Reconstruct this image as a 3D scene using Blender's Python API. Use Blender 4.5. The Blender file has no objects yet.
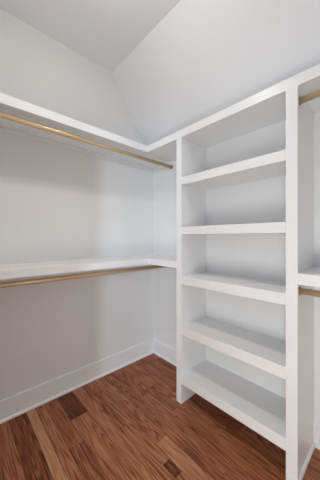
import bpy, bmesh, math, random
from mathutils import Vector

scene = bpy.context.scene
col = scene.collection

# ------------------------------------------------------------------ camera
cam_data = bpy.data.cameras.new('camera')
cam_data.lens = 222.66 / 480 * 36.0
cam_data.sensor_width = 36.0
cam_data.sensor_fit = 'AUTO'
cam_data.shift_y = -2.27 / 480
cam_data.clip_start = 0.02
cam = bpy.data.objects.new('camera', cam_data)
cam.location = (1.9086, -1.659, 1.291)
cam.rotation_euler = (math.radians(90), 0, 0.8258)
col.objects.link(cam)
scene.camera = cam

# ------------------------------------------------------------------ world, lights, exposure
world = bpy.data.worlds.new('world')
scene.world = world
world.use_nodes = True
bg = world.node_tree.nodes['Background']
bg.inputs['Color'].default_value = (0.93, 0.96, 1.0, 1)
bg.inputs['Strength'].default_value = 0.05

def area(name, loc, target, sx, sy, power, color, shape='RECTANGLE'):
    d = bpy.data.lights.new(name, 'AREA')
    d.shape = shape
    d.size = sx
    if shape == 'RECTANGLE':
        d.size_y = sy
    d.energy = power
    d.color = color
    o = bpy.data.objects.new(name, d)
    o.location = loc
    o.rotation_euler = (Vector(target) - Vector(loc)).to_track_quat('-Z', 'Y').to_euler()
    col.objects.link(o)
    return o

# daylight of the bright room beyond the closet doorway
area('doorway_daylight', (1.95, -2.75, 1.35), (1.3, -0.3, 1.1), 1.6, 2.0, 20.0, (0.70, 0.79, 0.95))
# added low fill lamp just outside the doorway, evening out the closet light
area('doorway_low_fill', (1.9, -2.3, 0.5), (0.8, -0.3, 0.8), 0.8, 0.6, 15.5, (0.97, 0.975, 0.91))
# a narrow far window whose daylight comes slantwise through the doorway into the corner
area('window_daylight', (4.0, -4.12, 1.7), (0.2, -0.3, 1.4), 0.22, 0.8, 63.0, (0.74, 0.86, 1.0))

scene.view_settings.view_transform = 'Standard'
scene.view_settings.look = 'None'
scene.view_settings.gamma = 1.0
scene.view_settings.exposure = 0.05
scene.view_settings.use_curve_mapping = False

# ------------------------------------------------------------------ dimensions (metres)
RW = 2.45          # right wall
FW = -1.95         # wall with the doorway
CEIL = 2.90
SLOPE_Y = -0.534   # where the slope meets the flat ceiling
TOP = 2.13         # top of the shelving
UX0, UX1, UX2, UX3 = 0.700, 0.752, 1.492, 1.536   # unit side panels
D = 0.367          # shelving depth on the back wall
LD = 0.338         # depth of the upper left run
FE = 0.019   # thickness of the front edging
LD2 = 0.360        # depth of the lower left run

# ------------------------------------------------------------------ materials
def new_mat(name):
    m = bpy.data.materials.new(name)
    m.use_nodes = True
    nt = m.node_tree
    return m, nt, nt.nodes['Principled BSDF']

def paint(name, color, rough, bump=0.03, scale=260.0):
    m, nt, b = new_mat(name)
    b.inputs['Base Color'].default_value = (*color, 1)
    b.inputs['Roughness'].default_value = rough
    tc = nt.nodes.new('ShaderNodeTexCoord')
    n = nt.nodes.new('ShaderNodeTexNoise')
    n.inputs['Scale'].default_value = scale
    n.inputs['Detail'].default_value = 3
    bp = nt.nodes.new('ShaderNodeBump')
    bp.inputs['Strength'].default_value = bump
    bp.inputs['Distance'].default_value = 0.002
    nt.links.new(tc.outputs['Object'], n.inputs['Vector'])
    nt.links.new(n.outputs['Fac'], bp.inputs['Height'])
    nt.links.new(bp.outputs['Normal'], b.inputs['Normal'])
    return m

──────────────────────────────

WORK TO DO: Restate each line from the start of the listing through the line bearing "bg.inputs['Strength'].default_value = 0.05" word for word. Drop the pictures.

EXERCISE SOLUTION:
Reconstruct this image as a 3D scene using Blender's Python API. Use Blender 4.5. The Blender file has no objects yet.
import bpy, bmesh, math, random
from mathutils import Vector

scene = bpy.context.scene
col = scene.collection

# ------------------------------------------------------------------ camera
cam_data = bpy.data.cameras.new('camera')
cam_data.lens = 222.66 / 480 * 36.0
cam_data.sensor_width = 36.0
cam_data.sensor_fit = 'AUTO'
cam_data.shift_y = -2.27 / 480
cam_data.clip_start = 0.02
cam = bpy.data.objects.new('camera', cam_data)
cam.location = (1.9086, -1.659, 1.291)
cam.rotation_euler = (math.radians(90), 0, 0.8258)
col.objects.link(cam)
scene.camera = cam

# ------------------------------------------------------------------ world, lights, exposure
world = bpy.data.worlds.new('world')
scene.world = world
world.use_nodes = True
bg = world.node_tree.nodes['Background']
bg.inputs['Color'].default_value = (0.93, 0.96, 1.0, 1)
bg.inputs['Strength'].default_value = 0.05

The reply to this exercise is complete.